Gdb/Command-Options

From Get docs

3.4 Command options

Some commands accept options starting with a leading dash. For example, print -pretty. Similarly to command names, you can abbreviate a GDB option to the first few letters of the option name, if that abbreviation is unambiguous, and you can also use the TAB key to get GDB to fill out the rest of a word in an option (or to show you the alternatives available, if there is more than one possibility).

Some commands take raw input as argument. For example, the print command processes arbitrary expressions in any of the languages supported by GDB. With such commands, because raw input may start with a leading dash that would be confused with an option or any of its abbreviations, e.g. print -p (short for print -pretty or printing negative p?), if you specify any command option, then you must use a double-dash (--) delimiter to indicate the end of options.

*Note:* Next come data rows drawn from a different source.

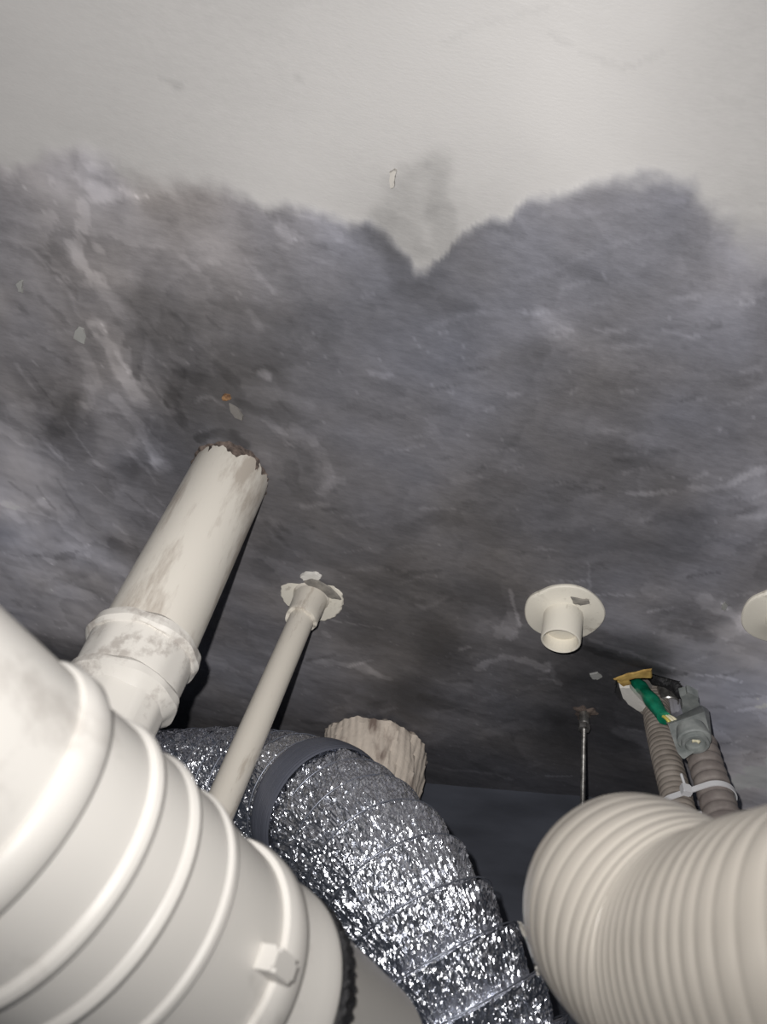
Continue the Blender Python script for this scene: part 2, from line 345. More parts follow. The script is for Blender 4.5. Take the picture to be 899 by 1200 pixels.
ST = [
 ([(115,385),(135,410),(150,445),(165,470)], .017, 1.55, .7), ([(140,470),(165,500),(185,540)], .012, 1.35, .7), ([(95,310),(120,340),(150,370)], .016, 1.25, .8),
 ([(170,500),(150,530),(195,545)], .010, 1.25, .6), ([(205,410),(230,440)], .022, .78, .8), ([(150,380),(170,395)], .02, .8, .8),
 ([(205,415),(225,415)], .013, 1.25, .3), ([(180,455),(200,470)], .016, 1.2, .5), ([(5,505),(40,520),(68,535)], .014, 1.35, .35), ([(10,480),(45,510)], .02, 1.15, .6),
 ([(85,470),(70,510),(85,530)], .022, .74, .8),
 ([(20,600),(60,590),(70,600)], .022, 1.18, .2), ([(60,640),(110,650),(150,670)], .016, 1.16, .2), ([(45,690),(110,665),(60,650)], .012, .86, .25), ([(100,415),(110,450),(95,480)], .012, 1.22, .25),
 ([(185,490),(175,520),(190,545)], .014, 1.24, .2), ([(215,440),(200,470),(215,490)], .012, .74, .3), ([(255,430),(275,445)], .012, .78, .3), ([(235,395),(250,410)], .008, 1.22, .3), ([(150,400),(165,390),(160,440)], .010, .72, .3),
 ([(280,470),(310,480),(335,500)], .009, .80, .3), ([(310,490),(345,515)], .006, 1.25, .3), ([(340,545),(350,580)], .012, .82, .3), ([(60,290),(90,320),(110,350)], .012, .84, .4), ([(170,330),(240,345),(300,350)], .008, 1.14, .4),
 ([(290,610),(320,640),(310,670)], .02, .86, .3), ([(400,620),(440,640)], .014, 1.15, .3), ([(540,560),(600,545)], .012, 1.12, .3), ([(690,560),(730,545),(790,540)], .014, .88, .3), ([(620,620),(680,610)], .012, 1.14, .3),
 ([(760,610),(830,600),(890,590)], .012, .84, .3), ([(700,500),(760,520)], .018, 1.14, .3), ([(470,620),(520,600)], .014, .86, .3), ([(830,640),(880,650)], .014, 1.15, .3), ([(760,690),(800,700)], .012, 1.2, .3), ([(60,560),(120,600),(150,640)], .02, 1.12, .6), ([(30,600),(60,600)], .018, .85, .4), ([(170,540),(130,560)], .02, .8, .8),
 ([(232,470),(245,462),(262,475)], .003, 1.6, .6), ([(330,500),(365,515),(385,545),(382,570)], .010, 1.28, .5), ([(375,575),(390,562),(402,560)], .008, 1.35, .3), ([(345,520),(355,545)], .016, .85, .6),
 ([(290,455),(360,470)], .012, 1.18, .6), ([(305,438),(314,440)], .008, 2.1, .9), ([(265,355),(330,380)], .02, .85, .8),
 ([(735,577),(760,578),(790,573)], .0045, 1.55, .4), ([(812,570),(850,570),(899,548)], .007, 1.4, .5), ([(870,560),(899,590)], .02, 1.2, .6),
 ([(598,690),(603,712),(610,735)], .003, 1.8, .5), ([(585,740),(600,720),(600,745)], .012, 1.45, .35), ([(558,782),(590,768),(625,775),(640,785)], .008, 1.7, .35), ([(640,775),(655,800)], .006, 1.5, .5),
 ([(690,748),(740,765),(790,782)], .004, 1.5, .5), ([(680,758),(730,772),(800,790)], .010, .62, .4), ([(700,695),(745,697)], .002, 1.5, .5), ([(640,680),(690,679)], .002, 1.5, .5),
 ([(690,660),(692,700)], .002, 1.35, .5), ([(820,700),(855,720),(880,735)], .012, 1.35, .5), ([(845,706),(852,712)], .005, 1.5, .5), ([(790,735),(825,745)], .02, .74, .7),
 ([(815,790),(845,792),(870,798)], .003, 1.5, .6), ([(555,588),(575,590)], .016, .82, .7), ([(430,690),(490,705)], .012, .8, .7), ([(385,725),(450,735)], .002, 1.5, .6),
 ([(375,775),(420,780),(455,795)], .012, 1.5, .7), ([(380,740),(388,745)], .006, 1.5, .4), ([(470,700),(500,712),(520,700)], .005, 1.25, .6), ([(540,760),(550,757)], .004, 1.7, .6),
 ([(520,900),(580,905),(600,912)], .005, 1.5, .6), ([(640,908),(670,908)], .003, 1.9, .6), ([(560,860),(600,850),(640,845)], .02, 1.3, .8), ([(500,820),(540,830)], .02, .8, .8), ([(730,855),(760,870)], .02, 1.7, .8),
 ([(500,385),(560,365),(640,368),(720,350)], .003, 1.16, .7), ([(600,330),(660,312),(740,280),(800,268)], .004, 1.14, .7), ([(640,365),(665,395)], .014, 1.16, .6), ([(505,350),(545,335),(570,360)], .02, 1.08, .8),
 ([(640,250),(720,245),(800,232)], .006, 1.12, .7), ([(640,480),(650,470)], .02, .92, .8),
 ([(450,238),(505,238)], .050, .80, .9), ([(440,265),(478,292)], .030, .84, .9), ([(520,262),(510,290)], .02, .86, .9), ([(110,222),(160,232)], .012, 1.25, .8), ([(330,262),(390,272)], .014, 1.30, .5), ([(350,243),(370,250)], .010, 1.12, .5), ([(415,272),(432,280)], .012, .8, .7),
 ([(640,35),(660,50),(700,68),(725,80),(760,72),(775,60)], .003, .93, .6), ([(520,50),(560,30),(640,10)], .003, .95, .6), ([(190,95),(215,100)], .004, .88, .7), ([(350,92),(352,93)], .006, .9, .7), ([(95,190),(140,205),(170,215)], .02, .88, .9),
 ([(840,115),(870,120)], .004, .95, .5), ([(800,250),(899,245)], .004, 1.08, .7), ([(470,193),(475,194)], .004, .9, .7), ([(500,194),(505,195)], .004, .9, .7),
 ([(60,395),(75,410),(95,440)], .014, .86, .8), ([(290,520),(255,505),(235,512)], .012, .6, .7),
]
for i, (pp, wd, m_, so) in enumerate(ST): stroke(pp, wd, m_, so, 100 + i * 7)
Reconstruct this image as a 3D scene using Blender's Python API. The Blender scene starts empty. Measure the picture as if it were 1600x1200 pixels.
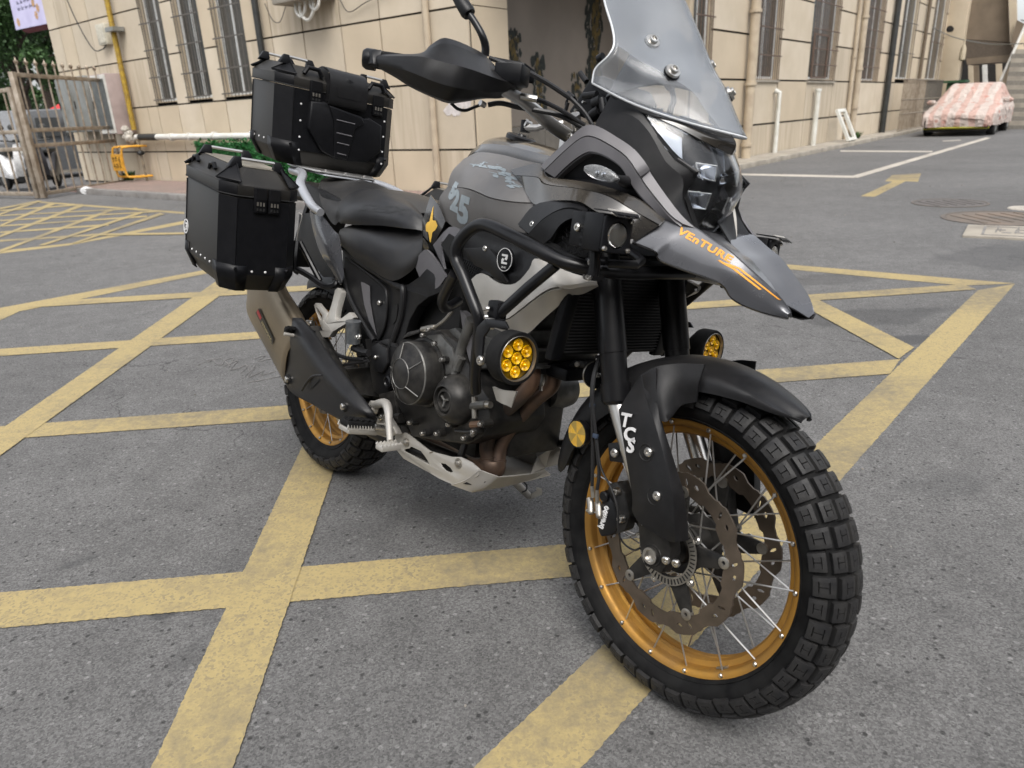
import bpy, bmesh, math, random
from mathutils import Vector, Matrix, geometry
from math import sin, cos, pi, radians, sqrt, atan2
random.seed(7)
S = bpy.context.scene
COL = S.collection
# ---------------------------------------------------------------- camera
H = 1.135176
FPX = 1126.76
CR = Vector((0.9990381, -0.01536057, -0.04107233))
CU = Vector((0.0438507, 0.34995549, 0.93573942))
CF = Vector((0.0, 0.93664038, -0.35029244))
CP = Vector((0, 0, H))
cd = bpy.data.cameras.new("camera")
cam = bpy.data.objects.new("camera", cd)
COL.objects.link(cam)
cam.matrix_world = Matrix(((CR.x, CU.x, -CF.x, CP.x), (CR.y, CU.y, -CF.y, CP.y), (CR.z, CU.z, -CF.z, CP.z), (0, 0, 0, 1)))
cd.sensor_width = 36.0
cd.lens = FPX / 1600 * 36
cd.clip_start = 0.02
cd.clip_end = 400
cd.dof.use_dof = True
cd.dof.focus_distance = 1.75
cd.dof.aperture_fstop = 5.6
S.camera = cam
# ---------------------------------------------------------------- world, overcast daylight
W = bpy.data.worlds.new("World")
S.world = W
W.use_nodes = True
nt = W.node_tree
bgn = nt.nodes["Background"]
sky = nt.nodes.new("ShaderNodeTexSky")
sky.sky_type = 'NISHITA'
sky.sun_disc = False
sky.sun_elevation = radians(56)
sky.sun_rotation = radians(175)
sky.air_density = 1.0
sky.dust_density = 4.0
hs = nt.nodes.new("ShaderNodeHueSaturation")
hs.inputs["Saturation"].default_value = 0.22
nt.links.new(sky.outputs[0], hs.inputs["Color"])
nt.links.new(hs.outputs[0], bgn.inputs["Color"])
bgn.inputs["Strength"].default_value = 0.15
sl = bpy.data.lights.new("sun", 'SUN')
sl.energy = 0.7
sl.angle = radians(30)
sl.color = (1.0, 0.96, 0.9)
so = bpy.data.objects.new("sun", sl)
COL.objects.link(so)
az = radians(175)
el = radians(56)
so.rotation_euler = Vector((sin(az) * cos(el), cos(az) * cos(el), sin(el))).to_track_quat('Z', 'Y').to_euler()
so.location = (0, 0, 20)
S.view_settings.view_transform = 'Standard'
S.view_settings.look = 'None'
S.view_settings.gamma = 1
S.view_settings.use_curve_mapping = False
S.view_settings.exposure = 1.1
S.render.engine = 'CYCLES'

# ---------------------------------------------------------------- projection helpers
def ray(u, v):
    return CF * FPX + CR * (u - 800) - CU * (v - 600)

def TG(u, v, z=0.0):
    d = ray(u, v)
    t = (z - H) / d.z
    return CP + d * t

# bike frame
BO = Vector((-0.63533989, 2.29094682, 0.00169))
BF = Vector((0.63895735, -0.76924217, 0.0))
BL = Vector((0.75190244, 0.62455441, -0.21112677))
BU = Vector((0.16240761, 0.134901, 0.97745869))
BM = Matrix(((BF.x, BL.x, BU.x, BO.x), (BF.y, BL.y, BU.y, BO.y), (BF.z, BL.z, BU.z, BO.z), (0, 0, 0, 1)))
BMI = BM.inverted()
CL = BMI @ CP

def T(u, v, Y=None, X=None, Z=None):
    d = BMI.to_3x3() @ ray(u, v)
    if X is not None:
        t = (X - CL.x) / d.x
    elif Z is not None:
        t = (Z - CL.z) / d.z
    else:
        t = (Y - CL.y) / d.y
    return CL + d * t

def crop(x0, y0, s):
    def f(x, y, Y=None, X=None, Z=None):
        return T(x0 + x / s, y0 + y / s, Y, X, Z)
    return f

K2 = crop(270, 50, 2.667)
K3 = crop(360, 400, 3.333)
K4 = crop(560, 150, 3.4275)
K5 = crop(560, 420, 3.158)
K6 = crop(820, 0, 2.3087)
K7 = crop(860, 480, 1.846)
L3 = crop(860, 560, 3.158)
L4 = crop(880, 180, 3.75)
L5 = crop(680, 330, 3.871)
L6 = crop(440, 260, 4.0)
ZC = crop(740, 0, 4.0)
L1 = crop(560, 0, 4.0)
F1 = crop(880, 560, 6.667)
F3 = crop(880, 740, 6.667)
SK = crop(570, 640, 5.161)
R7 = crop(440, 560, 6.667)
R8 = crop(450, 440, 10.0)
EN = crop(620, 560, 7.5)
RF = crop(830, 560, 6.0)
MX = crop(0, 0, 1.0)

# ---------------------------------------------------------------- building frame: a runs along the right facade, b along the left one
A0 = 0.6832
dA = Vector((sin(A0), cos(A0), 0))
dB = Vector((-cos(A0), sin(A0), 0))

def W3(a, b, z=0.0):
    return dA * a + dB * b + Vector((0, 0, z))

# ---------------------------------------------------------------- object helpers
def link(o, parent=None):
    COL.objects.link(o)
    if parent is not None:
        o.parent = parent
    return o

def tag(o, label=None, cat=None, group=None, kind=None):
    if label: o['label'] = label
    if cat: o['category'] = cat
    if group: o['group'] = group
    if kind: o['kind'] = kind
    return o

def empty(name, label=None, cat=None, group=None, mat=None, loc=None):
    o = bpy.data.objects.new(name, None)
    o.empty_display_size = 0.1
    link(o)
    if mat is not None: o.matrix_world = mat
    if loc is not None: o.location = loc
    return tag(o, label, cat, group)

def copy_tree(o, parent=None):
    c = o.copy()
    COL.objects.link(c)
    c.parent = parent
    for ch in list(o.children):
        copy_tree(ch, c)
    return c

def meshfrom(name, vs, fs, mat, bevel=0.0, seg=2, ang=30, fix=True, weld=0.0):
    bm = bmesh.new()
    bv = [bm.verts.new(v) for v in vs]
    for f in fs:
        try:
            bm.faces.new([bv[i] for i in f])
        except ValueError:
            pass
    if weld: bmesh.ops.remove_doubles(bm, verts=bm.verts, dist=weld)
    if fix: bmesh.ops.recalc_face_normals(bm, faces=bm.faces)
    if bevel > 0:
        es = [e for e in bm.edges if len(e.link_faces) == 2 and e.calc_face_angle(0) > radians(ang)]
        if es:
            bmesh.ops.bevel(bm, geom=es, offset=bevel, segments=seg, profile=0.5, affect='EDGES', clamp_overlap=True)
    me = bpy.data.meshes.new(name)
    bm.to_mesh(me)
    bm.free()
    if len(me.polygons):
        me.polygons.foreach_set('use_smooth', [True] * len(me.polygons))
        me.set_sharp_from_angle(angle=radians(34))
    if mat is not None:
        me.materials.append(mat)
    return me

def add(name, vs, fs, mat, parent=None, **k):
    o = bpy.data.objects.new(name, meshfrom(name, vs, fs, mat, **k))
    return link(o, parent)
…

Some options are described as accepting an argument which can be either on or off. These are known as boolean options. Similarly to boolean settings commands—on and off are the typical values, but any of 1, yes and enable can also be used as “true” value, and any of 0, no and disable can also be used as “false” value. You can also omit a “true” value, as it is implied by default.

For example, these are equivalent:

(gdb) print -object on -pretty off -element unlimited -- *myptr
(gdb) p -o -p 0 -e u -- *myptr

You can discover the set of options some command accepts by completing on - after the command name. For example:

(gdb) print -TABTAB
-address         -max-depth       -raw-values      -union
-array           -null-stop       -repeats         -vtbl
-array-indexes   -object          -static-members
-elements        -pretty          -symbol

Completion will in some cases guide you with a suggestion of what kind of argument an option expects. For example:

(gdb) print -elements TABTAB
NUMBER     unlimited

Here, the option expects a number (e.g., 100), not literal NUMBER. Such metasyntactical arguments are always presented in uppercase.